Tuesday, 18 August 2009

Feb 2008

When it rains, buildings become specially angled surfaces for directing liquid flow. The roof is a slicing machine cutting the deluge in two. The gradual tilt of the roof filters the milimitre thin water down either side.
Glistening screens that seem constant but are really a perpetual re-working, shimmer like silk-worms. Rain descends and is replenished from above.

The water gathers and pools in the guttering running alongside the roof, then rushes on until a bend in the pipe creates a slowing. This sends the water into a spiralling of counter-directions that builds into a pressure until the vacume in the drainpipe pulls the water downwards. It now runs down the piping, the length of the entire building and out the gutter.


Attaching a water-butt to the side of a building is an act of sabotage. The device that redirects water into the water butt is a jamming device inserted into the deliberately cut ends of this final length of vertical piping. The water redirection device holds one end of the cut pipe on tiny plinths that prevent it from making a matching connection to this inserted device and then introduces a tapered channel built inside the wider diameter of the other end. What this means is that when a torrent of water courses down the piping, some of this water falls into a vacumed overspill area between the original piping and the narrowed insertion. It then bounces out of that holding area as an organized overflow and is forced down a seperate and much narrower feed-pipe that ends as a side-incision into the barrel of the water butt.


This discussion is intended as a way of speaking about how systems lend themselves to one another, converting or subverting usage from one domain of operation into another.
I would argue that this system of organized deviation or the capitalization of “spillage”, happens at every instant and in every category of seperation; of people, of communities, of States, of neurological zones, questioning how we draw boundaries and more interestingly how these boundaries or limits are put to use, in a series of spiralling pressure-points that are what drives things on and makes then what they are. This driving on not only cuts blatantly through any idea of contained “Place” but uses the very restrictions of endings, border and boundaries as a kind of compression pump where restriction and expansion are played into a complex and responsive syntax of movement, delay and counter-movement.(1)

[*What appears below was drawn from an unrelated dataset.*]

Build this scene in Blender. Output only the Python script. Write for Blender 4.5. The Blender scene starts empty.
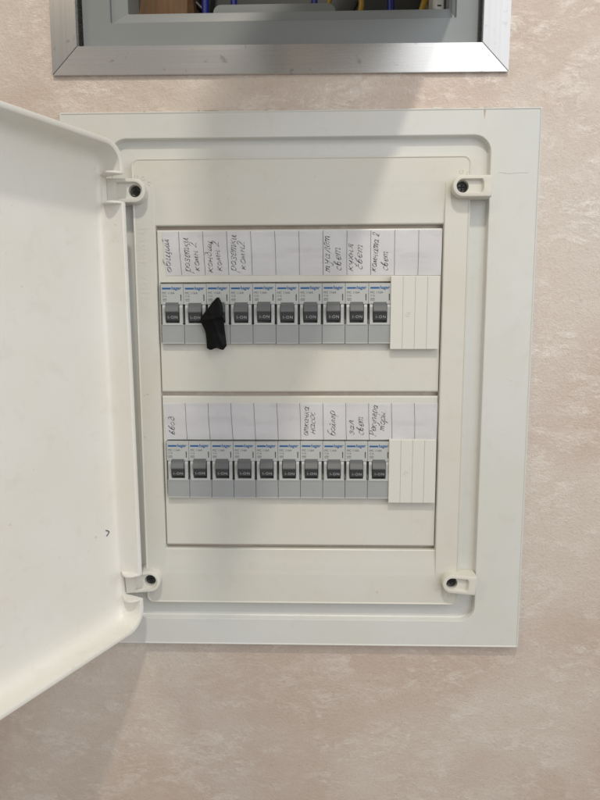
import bpy, bmesh, math, random
from mathutils import Vector, Matrix
random.seed(7)
S = 0.001                                   # everything below is written in millimetres
scene = bpy.context.scene
C = scene.collection

# ------------------------------------------------------------------ camera
cam_d = bpy.data.cameras.new('camera')
cam_d.sensor_fit = 'VERTICAL'; cam_d.sensor_height = 36; cam_d.sensor_width = 27; cam_d.lens = 27
cam_d.clip_start = 0.01; cam_d.clip_end = 50
cam = bpy.data.objects.new('camera', cam_d); C.objects.link(cam); scene.camera = cam
pitch, yaw, roll = .128, .027, -.003
fw = Vector((-math.sin(yaw)*math.cos(pitch), math.cos(yaw)*math.cos(pitch), -math.sin(pitch)))
rt = Vector((math.cos(yaw), math.sin(yaw), 0)); up = rt.cross(fw)
rt2 = rt*math.cos(roll) + up*math.sin(roll); up2 = -rt*math.sin(roll) + up*math.cos(roll)
m = Matrix((rt2, up2, -fw)).transposed().to_4x4()
m.translation = Vector((118.05, -458.2, 15.6))*S
cam.matrix_world = m

# ------------------------------------------------------------------ world and lamps
world = bpy.data.worlds.new('World'); scene.world = world; world.use_nodes = True
bg = world.node_tree.nodes['Background']
bg.inputs[0].default_value = (1.0, .95, .88, 1); bg.inputs[1].default_value = .37
scene.view_settings.view_transform = 'Standard'; scene.view_settings.look = 'None'
scene.view_settings.gamma = 1; scene.view_settings.exposure = -.05; scene.view_settings.use_curve_mapping = False

def area(name, loc, target, sx, sy, power, col):
    d = bpy.data.lights.new(name, 'AREA'); d.shape = 'RECTANGLE'; d.size = sx; d.size_y = sy
    d.energy = power; d.color = col
    o = bpy.data.objects.new(name, d); C.objects.link(o); o.location = loc
    o.rotation_euler = (Vector(target)-Vector(loc)).to_track_quat('-Z', 'Y').to_euler()
    return o
KEY = 12.3; WIN = 57.0; WARM = 6.2
area('ceiling_lamp', (.13, -.95, 1.42), (.1, 0, 0), .085, .085, KEY, (1.0, .93, .80))
area('window_light', (2.15, -1.9, 1.2), (1.3, 0, .7), 3.4, 3.0, WIN, (.93, .96, 1.0))
area('far_ceiling_lamp', (-1.3, -1.5, 1.5), (.1, 0, 0), .35, .35, WARM, (1.0, .80, .56))

# ------------------------------------------------------------------ materials
def mat(name, col, rough=.45, spec=.5, metal=0, bump=0, bscale=900, mott=0, mscale=30, mcol=None, aniso=0):
    M = bpy.data.materials.new(name); M.use_nodes = True
    nt = M.node_tree; N = nt.nodes; L = nt.links; b = N['Principled BSDF']
    b.inputs['Base Color'].default_value = (*col, 1); b.inputs['Roughness'].default_value = rough
    b.inputs['Specular IOR Level'].default_value = spec; b.inputs['Metallic'].default_value = metal
    geo = N.new('ShaderNodeNewGeometry')
    if mott:
        n = N.new('ShaderNodeTexNoise'); n.inputs['Scale'].default_value = mscale; n.inputs['Detail'].default_value = 6
        n.inputs['Roughness'].default_value = .62
        L.new(geo.outputs['Position'], n.inputs['Vector'])
        r = N.new('ShaderNodeMapRange'); r.inputs[1].default_value = .35; r.inputs[2].default_value = .7
        r.inputs[3].default_value = 0; r.inputs[4].default_value = mott
        L.new(n.outputs[0], r.inputs[0])
        x = N.new('ShaderNodeMix'); x.data_type = 'RGBA'
        x.inputs[6].default_value = (*col, 1); x.inputs[7].default_value = (*(mcol or [c*.6 for c in col]), 1)
        L.new(r.outputs[0], x.inputs[0]); L.new(x.outputs[2], b.inputs['Base Color'])
        rr_ = N.new('ShaderNodeMapRange'); rr_.inputs[3].default_value = rough*.85; rr_.inputs[4].default_value = min(1, rough*1.25)
        L.new(n.outputs[0], rr_.inputs[0]); L.new(rr_.outputs[0], b.inputs['Roughness'])
    if bump:
        n2 = N.new('ShaderNodeTexNoise'); n2.inputs['Scale'].default_value = bscale; n2.inputs['Detail'].default_value = 3
        L.new(geo.outputs['Position'], n2.inputs['Vector'])
        bp = N.new('ShaderNodeBump'); bp.inputs['Strength'].default_value = bump; bp.inputs['Distance'].default_value = .0003
        L.new(n2.outputs[0], bp.inputs['Height']); L.new(bp.outputs[0], b.inputs['Normal'])
    return M

def dirty_plastic(name, col, rough, dirt=(.42, .36, .27)):
    """aged white plastic: faint yellowing, sparse specks, fine grain"""
    M = mat(name, col, rough, .5, 0, .12, 1500)
    nt = M.node_tree; N = nt.nodes; L = nt.links; b = N['Principled BSDF']
    geo = N.new('ShaderNodeNewGeometry')
    a = N.new('ShaderNodeTexNoise'); a.inputs['Scale'].default_value = 14; a.inputs['Detail'].default_value = 4
    L.new(geo.outputs['Position'], a.inputs['Vector'])
    ra = N.new('ShaderNodeMapRange'); ra.inputs[1].default_value = .35; ra.inputs[2].default_value = .7
    L.new(a.outputs[0], ra.inputs[0])
    x1 = N.new('ShaderNodeMix'); x1.data_type = 'RGBA'; x1.inputs[6].default_value = (*col, 1)
    x1.inputs[7].default_value = (col[0]*.975, col[1]*.955, col[2]*.91, 1); L.new(ra.outputs[0], x1.inputs[0])
    # specks and scuffs
    s = N.new('ShaderNodeTexNoise'); s.inputs['Scale'].default_value = 260; s.inputs['Detail'].default_value = 2
    L.new(geo.outputs['Position'], s.inputs['Vector'])
    g = N.new('ShaderNodeTexNoise'); g.inputs['Scale'].default_value = 22; g.inputs['Detail'].default_value = 2
    L.new(geo.outputs['Position'], g.inputs['Vector'])
    rs = N.new('ShaderNodeMapRange'); rs.inputs[1].default_value = .70; rs.inputs[2].default_value = .78; L.new(s.outputs[0], rs.inputs[0])
    rg = N.new('ShaderNodeMapRange'); rg.inputs[1].default_value = .52; rg.inputs[2].default_value = .66; L.new(g.outputs[0], rg.inputs[0])
    mu = N.new('ShaderNodeMath'); mu.operation = 'MULTIPLY'; L.new(rs.outputs[0], mu.inputs[0]); L.new(rg.outputs[0], mu.inputs[1])
    mu2 = N.new('ShaderNodeMath'); mu2.operation = 'MULTIPLY'; L.new(mu.outputs[0], mu2.inputs[0]); mu2.inputs[1].default_value = .5
    # soft smudges
    k = N.new('ShaderNodeTexNoise'); k.inputs['Scale'].default_value = 70; k.inputs['Detail'].default_value = 7; k.inputs['Distortion'].default_value = .9
    L.new(geo.outputs['Position'], k.inputs['Vector'])
    rk = N.new('ShaderNodeMapRange'); rk.inputs[1].default_value = .56; rk.inputs[2].default_value = .8; rk.inputs[4].default_value = .13; L.new(k.outputs[0], rk.inputs[0])
    ad = N.new('ShaderNodeMath'); ad.operation = 'ADD'; L.new(mu2.outputs[0], ad.inputs[0]); L.new(rk.outputs[0], ad.inputs[1])
    x2 = N.new('ShaderNodeMix'); x2.data_type = 'RGBA'; L.new(ad.outputs[0], x2.inputs[0]); L.new(x1.outputs[2], x2.inputs[6])
    x2.inputs[7].default_value = (*dirt, 1); L.new(x2.outputs[2], b.inputs['Base Color'])
    rr_ = N.new('ShaderNodeMapRange'); rr_.inputs[3].default_value = rough*.8; rr_.inputs[4].default_value = rough*1.3
    L.new(k.outputs[0], rr_.inputs[0]); L.new(rr_.outputs[0], b.inputs['Roughness'])
    return M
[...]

To hold, grasp, encounter this syntax is like trying to hold the wind. It is a system of asymmetrical velocities and the intersection points and cross-currents that these give rise to are what gives us the windy day. Ultimately however it is our experience of that windy day as the currents intersect on the surface of our body, that makes it recognizeable to us. How we are placed and the way we modify that alignment as the wind plays out its course across our face is how the wind comes into operation for us on that day. Our skin is the litmus paper to the windy day just as the surface of the building records, interprets and affects the passage of the rain. As time goes on our features are engraved with these currents that build up like sediments just as if we were a piece of land onto which could be read the weather fronts of passing years. Through constant observation and surveilance from afar the dynamic trends that are “us” are hardened into facts and the landscape turns to Atlas. Who holds the Atlas in their hands depends on who holds the power of this distant gaze but has this any relationship at all with the man and the wind?